In due diverse fasce di mercato, intermedia e di massa, i cluster fashion accessibile e pronto moda di massa rappresentano due aree di business estremamente dinamiche e possono essere considerati la risposta italiana al modello della quick response dei grandi retail brand europei, quali Zara, Mango e H&M. Molte aziende italiane, tra cui Pinko, Patrizia Pepe, Diesel, Sixty e Teddy, sono in forte sviluppo grazie a tale strategia che persegue la mission della democratizzazione della moda, con prezzi e servizi al trade sempre più competitivi. Peraltro, in tali modelli competitivi, l'importanza della velocità e del rapporto tra contenuto moda e prezzo consente di valorizzare pienamente la completezza e articolazione delle filiere industriali della moda, tipiche dei distretti italiani.

Per quanto riguarda i settori basic di massa e value for money, i punti di forza del modello italiano sono meno evidenti, essendo tali cluster maggiormente adatti ad un modello di business che ruota attorno alla competitività di costo e alle dimensioni di scala, storicamente appannaggio dei grandi marchi americani ed oggi dei nuovi competitor asiatici. Anche in questo caso, comunque, alcune aziende italiane hanno saputo ritagliarsi degli spazi di crescita, introducendo forti innovazioni nel prodotto, nella distribuzione e nel modello competitivo, come Benetton, Calzedonia, Original Marines.

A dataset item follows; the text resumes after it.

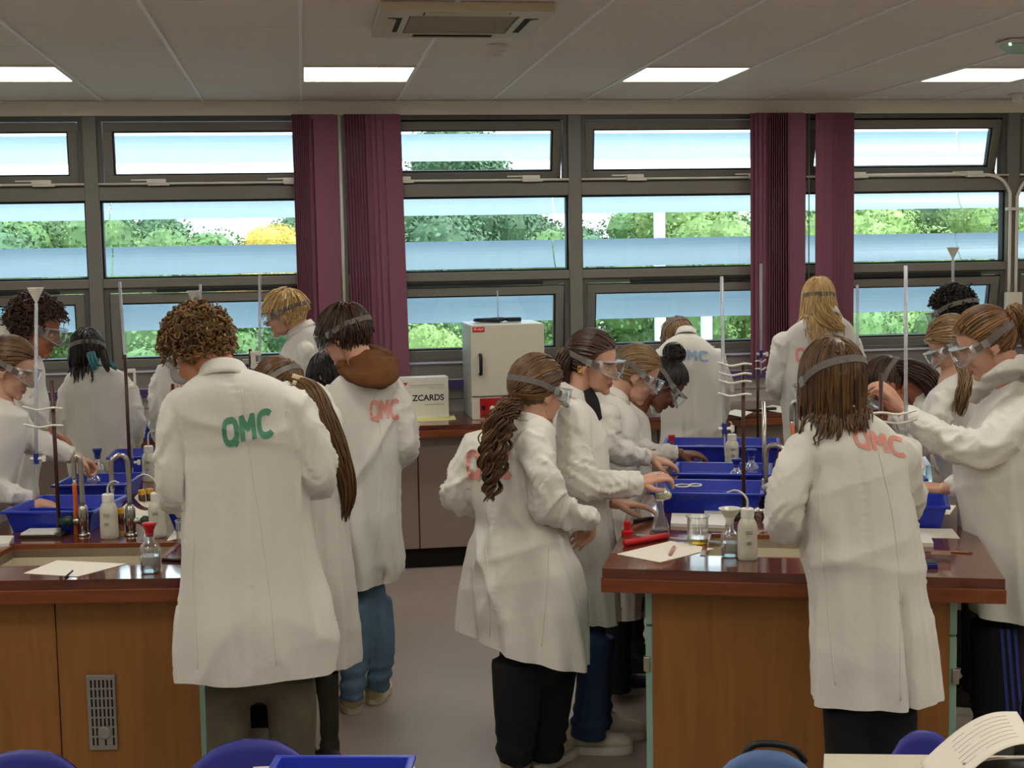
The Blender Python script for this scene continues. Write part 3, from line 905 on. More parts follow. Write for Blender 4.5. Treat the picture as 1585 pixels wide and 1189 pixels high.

Dall'analisi del posizionamento degli italiani appare dunque evidente che, rispetto ai competitor, solo le imprese che puntano a un'immagine di alta qualità e grande capacità innovativa risultano avvantaggiate.

Per competere nei settori del lusso e della moda, ciò che conta è che le aziende facciano scelte coerenti e valorizzino i contenuti di stile, qualità del prodotto e flessibilità della filiera produttiva.